O desaparecimento da menina Elisa - Elisa Ladeira Rodrigues, de apenas 2 anos, que completou oito meses em maio deste ano, é apenas mais um caso.

"Se eu chorar um pouco, me desculpem, porque vai fazer nove meses que minha neta está desaparecida e eu não sei onde ela está”, relata Dona Marinete, uma avó desolada, em depoimento tão dramático que carregou o clima na sala de audiência. “É muito triste o que estou passando: minha filha, mãe da criança, está sem condições emocionais”, conta, acrescentando que, no desenrolar das investigações, “um homem levou seis crianças para uma área de mata e voltou só com cinco: uma delas teria visto um homem negro levar Elisa”. Dona Marinete pede justiça.

Mãe de 57 anos de idade, Aldenira Machado também dá conta de uma desgraça pessoal e igualmente insuperável. Seu filho Heron, de 11 anos, foi violentado sexualmente e morto na cidade de Breves, não tão distante de Belém, a capital, mas longe de Melgaço e de Anajás. O crime ocorreu cinco anos atrás.

Caminhos tortuosos

Um sábio contemporâneo e amigo da coluna costuma dizer que quando os governos não querem dar solução a um problema criam um comitê, no caso, uma comissão, como a do Senado, com todo respeito aos nobres senadores e demais integrantes. Audiências públicas representam bem menos do que uma ação incisiva de governos, sem viés político, mas direcionada, ficada no “xis” da questão. No caso do Marajó, já não basta ouvir a desgraça que se abate sobre a população pobre, mas urge uma providência capaz de ao menos amenizar as dores de um povo que sofre, chora, reclama e denuncia, mas não obtém resposta. Alguém tratará a menina Elisa de volta à Dona Marinete? E quanto a Heron, os culpados foram identificados e punidos?

Por enquanto, os relatos apenas confirmam as suspeitas: a impunidade impera e o discurso prolifera, em que pese a boa vontade de quem realmente, persegue uma solução.

"Discutir e colaborar"

 “Nosso intuito é discutir a fundo, apurar detalhes dos casos, e buscar subsídios para colaborar pela elucidação, mas também buscar respostas que possibilitem qualidade de vida a crianças, adolescentes, e, especialmente, as mães. Temos que rever leis, mas possibilitar condições de produção da população marajoara”, avaliou o senador Zequinha Marinho, que presidiu e propôs a audiência.

Até chegar ao Ministério do Desenvolvimento e Assistência Social, Família e Combate à Fome, o relatório deverá ser aprovado na Comissão de Direitos Humanos do Senado, tempo em que Dona Marinete continuará procurando a menina Elisa e Dona Aldenira chorando a perda de Heron.

O caso da menina Elisa está expresso nos números do Conselho Tutelar de Anajás.
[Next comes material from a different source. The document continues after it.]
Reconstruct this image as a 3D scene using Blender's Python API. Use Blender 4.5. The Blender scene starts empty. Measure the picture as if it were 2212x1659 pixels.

Um total de 28 crimes contra crianças e adolescentes foi registrado na cidade no ano de 2023, 26 deles relacionados ao sexo feminino. Desse universo, 11 foram contabilizados na zona rural, e 17 na zona urbana. De 2016 a 2023, 149 casos foram identificados, 66% fora da família, e 34% no seio familiar.

Crimes recorrentes

“Esses crimes acontecem na minha cidade acentuadamente: crianças que já foram abusadas por diversos dias seguidos e crianças que tinham que se enrolar na rede para não serem mais violentadas”.

“A menina Elisa, também foi violentada: quando recebemos a notícia, mesmo com toda a estrutura que o Estado deu, até com cachorros farejadores, não conseguimos encontrar. Ela não era dada como morta”, conta Ângelo Menezes, ex-conselheiro tutelar que prestou depoimentos na audiência.

A mão da Justiça

Com uma fala dura, a representante do Instituto Dom Azcona, irmã Henriqueta Cavalcante, apontou a falta de investimentos em infraestrutura das cidades marajoaras, sendo uma das maneiras de se combater o problema da exploração sexual, mas também algumas decisões da Justiça, vista como benevolente com os acusados de praticar os crimes.

“Quando ele deveria ser transferido para Belém, e para o presídio, simplesmente a autoridade daquele município determinou prisão domiciliar, e hoje o cidadão está solto. A gente precisa dizer que um dos problemas graves que temos é a impunidade”, destacou Henriqueta.